Task -
Copy the data that follows exactly. Include no pictures.

Given information -
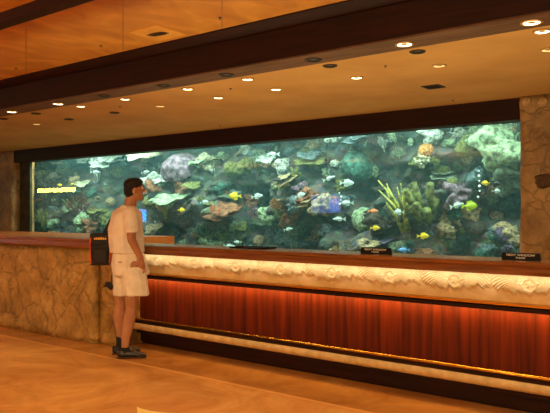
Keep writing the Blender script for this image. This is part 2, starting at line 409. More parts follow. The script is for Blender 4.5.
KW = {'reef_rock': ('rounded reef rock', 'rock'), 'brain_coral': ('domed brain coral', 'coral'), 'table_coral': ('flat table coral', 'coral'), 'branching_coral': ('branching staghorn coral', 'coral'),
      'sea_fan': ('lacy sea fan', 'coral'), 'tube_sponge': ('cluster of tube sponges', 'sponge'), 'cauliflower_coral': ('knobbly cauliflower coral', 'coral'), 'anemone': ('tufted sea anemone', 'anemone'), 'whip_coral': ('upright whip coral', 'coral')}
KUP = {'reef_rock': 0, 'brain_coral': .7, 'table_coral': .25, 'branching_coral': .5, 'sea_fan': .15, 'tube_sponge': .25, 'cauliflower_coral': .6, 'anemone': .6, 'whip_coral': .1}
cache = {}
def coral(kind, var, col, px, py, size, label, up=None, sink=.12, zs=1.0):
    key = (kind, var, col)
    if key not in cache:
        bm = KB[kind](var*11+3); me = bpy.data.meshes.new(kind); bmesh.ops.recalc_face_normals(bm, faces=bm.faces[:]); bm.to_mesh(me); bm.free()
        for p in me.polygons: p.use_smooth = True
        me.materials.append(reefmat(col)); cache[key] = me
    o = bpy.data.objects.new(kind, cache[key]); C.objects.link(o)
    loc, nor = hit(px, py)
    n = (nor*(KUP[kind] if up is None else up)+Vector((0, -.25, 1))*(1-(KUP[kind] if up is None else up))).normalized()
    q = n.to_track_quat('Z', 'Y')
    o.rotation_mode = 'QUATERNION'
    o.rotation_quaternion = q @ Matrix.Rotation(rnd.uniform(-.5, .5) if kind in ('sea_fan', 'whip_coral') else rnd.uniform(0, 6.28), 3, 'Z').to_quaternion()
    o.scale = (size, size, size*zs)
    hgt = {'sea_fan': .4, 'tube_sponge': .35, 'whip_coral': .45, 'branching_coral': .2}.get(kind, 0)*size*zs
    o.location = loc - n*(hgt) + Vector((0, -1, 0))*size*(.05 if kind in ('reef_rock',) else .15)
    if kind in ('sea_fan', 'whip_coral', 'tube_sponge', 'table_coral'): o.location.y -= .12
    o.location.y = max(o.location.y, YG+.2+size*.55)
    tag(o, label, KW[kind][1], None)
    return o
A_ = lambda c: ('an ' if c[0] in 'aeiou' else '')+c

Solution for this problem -
Keep writing the Blender script for this image. This is part 2, starting at line 409. More parts follow. The script is for Blender 4.5.
KW = {'reef_rock': ('rounded reef rock', 'rock'), 'brain_coral': ('domed brain coral', 'coral'), 'table_coral': ('flat table coral', 'coral'), 'branching_coral': ('branching staghorn coral', 'coral'),
      'sea_fan': ('lacy sea fan', 'coral'), 'tube_sponge': ('cluster of tube sponges', 'sponge'), 'cauliflower_coral': ('knobbly cauliflower coral', 'coral'), 'anemone': ('tufted sea anemone', 'anemone'), 'whip_coral': ('upright whip coral', 'coral')}
KUP = {'reef_rock': 0, 'brain_coral': .7, 'table_coral': .25, 'branching_coral': .5, 'sea_fan': .15, 'tube_sponge': .25, 'cauliflower_coral': .6, 'anemone': .6, 'whip_coral': .1}
cache = {}
def coral(kind, var, col, px, py, size, label, up=None, sink=.12, zs=1.0):
    key = (kind, var, col)
    if key not in cache:
        bm = KB[kind](var*11+3); me = bpy.data.meshes.new(kind); bmesh.ops.recalc_face_normals(bm, faces=bm.faces[:]); bm.to_mesh(me); bm.free()
        for p in me.polygons: p.use_smooth = True
        me.materials.append(reefmat(col)); cache[key] = me
    o = bpy.data.objects.new(kind, cache[key]); C.objects.link(o)
    loc, nor = hit(px, py)
    n = (nor*(KUP[kind] if up is None else up)+Vector((0, -.25, 1))*(1-(KUP[kind] if up is None else up))).normalized()
    q = n.to_track_quat('Z', 'Y')
    o.rotation_mode = 'QUATERNION'
    o.rotation_quaternion = q @ Matrix.Rotation(rnd.uniform(-.5, .5) if kind in ('sea_fan', 'whip_coral') else rnd.uniform(0, 6.28), 3, 'Z').to_quaternion()
    o.scale = (size, size, size*zs)
    hgt = {'sea_fan': .4, 'tube_sponge': .35, 'whip_coral': .45, 'branching_coral': .2}.get(kind, 0)*size*zs
    o.location = loc - n*(hgt) + Vector((0, -1, 0))*size*(.05 if kind in ('reef_rock',) else .15)
    if kind in ('sea_fan', 'whip_coral', 'tube_sponge', 'table_coral'): o.location.y -= .12
    o.location.y = max(o.location.y, YG+.2+size*.55)
    tag(o, label, KW[kind][1], None)
    return o
A_ = lambda c: ('an ' if c[0] in 'aeiou' else '')+c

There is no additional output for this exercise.